The bases of Mustafa Kemal's policies were enshrined in the RPP program of 1931, which was written into the Turkish constitution in 1937. Kemal's six fundamental principles were republicanism (the creation of the republic), nationalism, populism, statism, secularism, and revolution.
Revolution was implicit in the radical reorganization of the political, social, and economic systems.
Populism was the effort to mobilize popular support from the top through such characteristic devices as the People's Houses (1931-51), which spread the new concept of a national culture in provincial towns, and the village institutes, which performed the same educational and proselytizing role in the countryside.
Nationalism: The creation of a sense of nationalism was encouraged by changes in school curricula, the rewriting of history to glorify the Turkish past, the "purification" of the language by a reduction of the number of words of foreign origin (sometime later, this effort appeared to be redundant in the light of a promulgation that all languages were descended from Turkish), and the renunciation of Pan-Islamic, Pan-Turkish, and Pan-Ottoman goals in foreign policy.
Statism was the movement toward state-controlled economic development; the shortage of skilled labour and entrepreneurs (caused largely by the reduction of the Greek and Armenian communities, which in 1914 had controlled four-fifths of Ottoman finance, industry, and commerce), the lack of capital, and the intense nationalist desire for industrial self-sufficiency that would banish foreign influence all stimulated a movement in the 1930s toward state ownership or control. This was achieved through investment banks, monopolies, state industrial enterprises, and planning. A five-year plan was instituted in 1934, results were disappointing.

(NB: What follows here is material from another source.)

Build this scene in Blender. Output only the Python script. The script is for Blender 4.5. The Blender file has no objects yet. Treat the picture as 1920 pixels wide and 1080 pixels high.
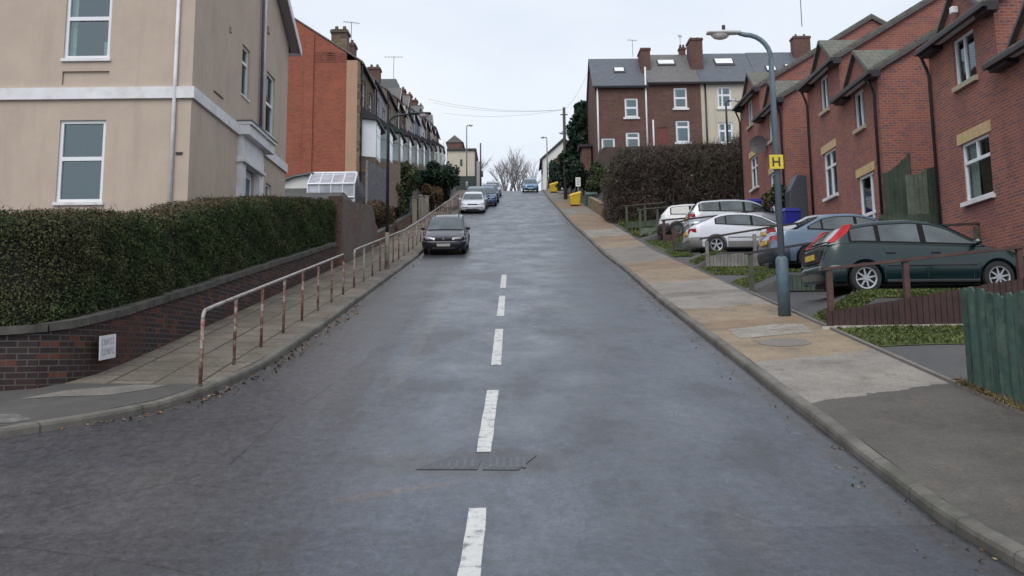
import bpy, bmesh, math, random
import numpy as np
from mathutils import Vector, Matrix
R = math.radians
SC = bpy.context.scene
COL = SC.collection
random.seed(7)
RNG = np.random.default_rng(11)

# ---------------------------------------------------------------- camera
FPX = 1950.0
PITCH = math.atan(325 / FPX)
ROLL = R(0.6)
cam = bpy.data.cameras.new('camera')
camo = bpy.data.objects.new('camera', cam)
COL.objects.link(camo)
cam.sensor_fit = 'HORIZONTAL'
cam.sensor_width = 36
cam.lens = 36 * FPX / 1920
cam.shift_y = -200 / 1920
cam.clip_end = 2000
camo.location = (0, 0, 1.6)
Fv = Vector((0, math.cos(PITCH), math.sin(PITCH)))
Uv = Vector((0, -math.sin(PITCH), math.cos(PITCH)))
Rv = Vector((1, 0, 0))
Rc = Rv * math.cos(ROLL) - Uv * math.sin(ROLL)
Uc = Rv * math.sin(ROLL) + Uv * math.cos(ROLL)
camo.rotation_euler = Matrix((Rc, Uc, -Fv)).transposed().to_euler()
SC.camera = camo

# ---------------------------------------------------------------- world: overcast sky
W = bpy.data.worlds.new("World")
SC.world = W
W.use_nodes = True
nt = W.node_tree
nt.nodes.clear()
N = nt.nodes.new
out = N('ShaderNodeOutputWorld')
sky = N('ShaderNodeTexSky')
sky.sky_type = 'NISHITA'
sky.sun_disc = False
sky.sun_elevation = R(48)
sky.sun_rotation = R(205)
sky.air_density = 2.0
sky.dust_density = 4.0
b1 = N('ShaderNodeBackground')
b1.inputs[1].default_value = 0.05
nt.links.new(sky.outputs[0], b1.inputs[0])
tc = N('ShaderNodeTexCoord')
mp = N('ShaderNodeMapping')
mp.inputs['Scale'].default_value = (1.2, 1.2, 3.5)
nz = N('ShaderNodeTexNoise')
nz.inputs['Scale'].default_value = 1.6
nz.inputs['Detail'].default_value = 5
nz.inputs['Roughness'].default_value = 0.5
nt.links.new(tc.outputs['Generated'], mp.inputs[0])
nt.links.new(mp.outputs[0], nz.inputs[0])
cr = N('ShaderNodeValToRGB')
cr.color_ramp.elements[0].position = 0.3
cr.color_ramp.elements[0].color = (0.66, 0.74, 0.86, 1)
cr.color_ramp.elements[1].position = 0.72
cr.color_ramp.elements[1].color = (0.87, 0.91, 0.96, 1)
nt.links.new(nz.outputs[0], cr.inputs[0])
b2 = N('ShaderNodeBackground')
b2.inputs[1].default_value = 1.0
nt.links.new(cr.outputs[0], b2.inputs[0])
ms = N('ShaderNodeMixShader')
ms.inputs[0].default_value = 0.93
nt.links.new(b1.outputs[0], ms.inputs[1])
nt.links.new(b2.outputs[0], ms.inputs[2])
nt.links.new(ms.outputs[0], out.inputs[0])

# ---------------------------------------------------------------- sun behind thick cloud
sl = bpy.data.lights.new('sun', 'SUN')
sl.energy = 1.5
sl.angle = R(40)
sl.color = (1.0, 0.97, 0.93)
so = bpy.data.objects.new('sun', sl)
COL.objects.link(so)
so.rotation_euler = (R(42), 0, R(-18))
so.location = (-10, -20, 30)

SC.view_settings.view_transform = 'Standard'
SC.view_settings.look = 'None'
SC.view_settings.exposure = 0.2
SC.view_settings.gamma = 1.0
SC.render.engine = 'CYCLES'
SC.cycles.max_bounces = 6
SC.cycles.transparent_max_bounces = 12

# ================================================================ helpers
PT = [(-300, 0), (5.5, 0), (8.5, .25), (40, 5.33), (47.4, 6.7), (60.6, 9.24), (81, 13.1), (95, 15.75), (105, 17.8),
      (112, 19.2), (120, 20.4), (130, 21.2), (150, 22), (220, 24), (700, 26)]
PX = [a for a, b in PT]; PZ = [b for a, b in PT]
def gz(y):
    return float(np.interp(y, PX, PZ))

class NT:
    """small node helper"""
    def __init__(s, name):
        s.m = bpy.data.materials.new(name); s.m.use_nodes = True
        s.t = s.m.node_tree; s.b = s.t.nodes['Principled BSDF']
    def n(s, typ, **kw):
        o = s.t.nodes.new(typ)
        for k, v in kw.items(): setattr(o, k, v)
        return o
    def l(s, a, b): s.t.links.new(a, b)
    def noise(s, scale, detail=4, rough=.55, vec=None, stretch=None):
        o = s.n('ShaderNodeTexNoise'); o.inputs['Scale'].default_value = scale
        o.inputs['Detail'].default_value = detail; o.inputs['Roughness'].default_value = rough
        if vec is None:
            c = s.n('ShaderNodeTexCoord'); vec = c.outputs['Object']
        if stretch:
            m = s.n('ShaderNodeMapping'); m.inputs['Scale'].default_value = stretch
            s.l(vec, m.inputs[0]); vec = m.outputs[0]
        s.l(vec, o.inputs['Vector']); return o.outputs['Fac']
    def ramp(s, fac, stops, interp='LINEAR'):
        o = s.n('ShaderNodeValToRGB'); r = o.color_ramp; r.interpolation = interp
        while len(r.elements) < len(stops): r.elements.new(0.5)
        for e, (p, c) in zip(r.elements, stops):
            e.position = p; e.color = (c[0], c[1], c[2], 1) if not isinstance(c, (int, float)) else (c, c, c, 1)
        s.l(fac, o.inputs[0]); return o.outputs[0]
    def mix(s, fac, a, b, blend='MIX'):
        o = s.n('ShaderNodeMix', data_type='RGBA', blend_type=blend)
        for i, v in ((0, fac), (6, a), (7, b)):
            if isinstance(v, bpy.types.NodeSocket): s.l(v, o.inputs[i])
            elif isinstance(v, (int, float)): o.inputs[i].default_value = v if i == 0 else (v, v, v, 1)
            else: o.inputs[i].default_value = (v[0], v[1], v[2], 1)
        return o.outputs[2]
    def math(s, op, a, b=0.0):
        o = s.n('ShaderNodeMath', operation=op)
        for i, v in ((0, a), (1, b)):
            if isinstance(v, bpy.types.NodeSocket): s.l(v, o.inputs[i])
            else: o.inputs[i].default_value = v
        return o.outputs[0]
    def color(s, c):
        if isinstance(c, bpy.types.NodeSocket): s.l(c, s.b.inputs['Base Color'])
        else: s.b.inputs['Base Color'].default_value = (c[0], c[1], c[2], 1)
    def rough(s, v):
        if isinstance(v, bpy.types.NodeSocket): s.l(v, s.b.inputs['Roughness'])
        else: s.b.inputs['Roughness'].default_value = v
    def bump(s, h, strength=.4, dist=.01):
        o = s.n('ShaderNodeBump'); o.inputs['Strength'].default_value = strength; o.inputs['Distance'].default_value = dist
        s.l(h, o.inputs['Height']); s.l(o.outputs[0], s.b.inputs['Normal'])
    def spec(s, v): s.b.inputs['Specular IOR Level'].default_value = v

def plain(name, col, rough=.6, metal=0., var=.12, scale=6., spec=.5, coat=0., dirt=None):
    k = NT(name)
    f = k.noise(scale, 5)
    d = [max(0, c * (1 - var)) for c in col]; u = [min(1, c * (1 + var)) for c in col]
    c = k.ramp(f, [(.3, d), (.7, u)])
    if dirt:
        f2 = k.noise(scale * .35, 6, .7)
        c = k.mix(k.ramp(f2, [(.5, 0.), (.68, dirt[1])]), c, dirt[0])
    k.color(c); k.rough(rough); k.b.inputs['Metallic'].default_value = metal; k.spec(spec)
    k.b.inputs['Coat Weight'].default_value = coat
    k.b.inputs['Coat Roughness'].default_value = .06
    return k.m

def brick(name, cols, mortar, patch=None, bw=.225, rh=.075, ms=.011, blotch=.35, bstr=.5, rough=.85, mossy=None):
    """cols: three brick tones"""
    k = NT(name)
    uv = k.n('ShaderNodeUVMap').outputs[0]
    b = k.n('ShaderNodeTexBrick')
    k.l(uv, b.inputs['Vector'])
    b.inputs['Scale'].default_value = 1; b.inputs['Brick Width'].default_value = bw; b.inputs['Row Height'].default_value = rh
    b.inputs['Mortar Size'].default_value = ms; b.inputs['Mortar Smooth'].default_value = .2; b.inputs['Bias'].default_value = 0
    b.inputs['Color1'].default_value = (*cols[0], 1); b.inputs['Color2'].default_value = (*cols[1], 1)
    b.inputs['Mortar'].default_value = (*mortar, 1)
    # individual odd bricks: cell noise on brick lattice
    w = k.n('ShaderNodeTexWhiteNoise', noise_dimensions='2D')
    sx = k.n('ShaderNodeSeparateXYZ'); k.l(uv, sx.inputs[0])
    row = k.math('FLOOR', k.math('DIVIDE', sx.outputs[1], rh))
    off = k.math('MULTIPLY', k.math('FLOORED_MODULO', row, 2.0), .5)
    colx = k.math('FLOOR', k.math('ADD', k.math('DIVIDE', sx.outputs[0], bw), off))
    cb = k.n('ShaderNodeCombineXYZ'); k.l(colx, cb.inputs[0]); k.l(row, cb.inputs[1])
    k.l(cb.outputs[0], w.inputs['Vector'])
    odd = k.ramp(w.outputs['Value'], [(.76, 0.), (.80, 1.)])
    inb = k.math('SUBTRACT', 1.0, b.outputs['Fac'])
    c = k.mix(k.math('MULTIPLY', odd, inb), b.outputs['Color'], cols[2])
    f = k.noise(.9, 5, .65)
    c = k.mix(k.ramp(f, [(.35, 0.), (.75, blotch)]), c, [x * .62 for x in cols[2]])
    if patch:
        f2 = k.noise(patch[2], 3, .6)
        c = k.mix(k.ramp(f2, [(patch[3], 0.), (patch[3] + .06, patch[1])]), c, patch[0])
    f3 = k.noise(14, 5, .7)
    c = k.mix(.35, c, k.mix(1.0, c, k.ramp(f3, [(.3, .6), (.7, 1.35)]), 'MULTIPLY'))
    k.color(c); k.rough(rough); k.spec(.25)
    k.bump(k.math('ADD', k.math('MULTIPLY', b.outputs['Fac'], -1.0), k.math('MULTIPLY', f3, .4)), bstr, .006)
    return k.m

M = {}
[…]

Secularism included the reform of law, involving the abolition of religious courts and schools (1924) and the adoption of a purely secular system of family law. The substitution of the Roman for the Arabic alphabet in writing Turkish was a significant step toward secularism; other measures included the adoption (1925) of the Gregorian calendar that had been jointly used with the Hijri calendar since 1917, the replacement of Friday by Sunday as the weekly holiday (1935), the adoption of surnames (1934), and, most striking of all, the abolition of the fez - Tarboosh (1925). The wearing of clerical "sunnah" garb outside places of worship was forbidden in 1934.
These changes, coupled with the abolition of the caliphate and the elimination of the dervish orders after a Kurdish revolt in 1925 [by the Naqshbandi Shaykh Said who fought to re-establish shariah and the Khilafat], dealt a tremendous blow to Islam's position in social life, completing the process begun in the Tanzimat. With secularism, women, who were given the right to vote and to sit in parliament.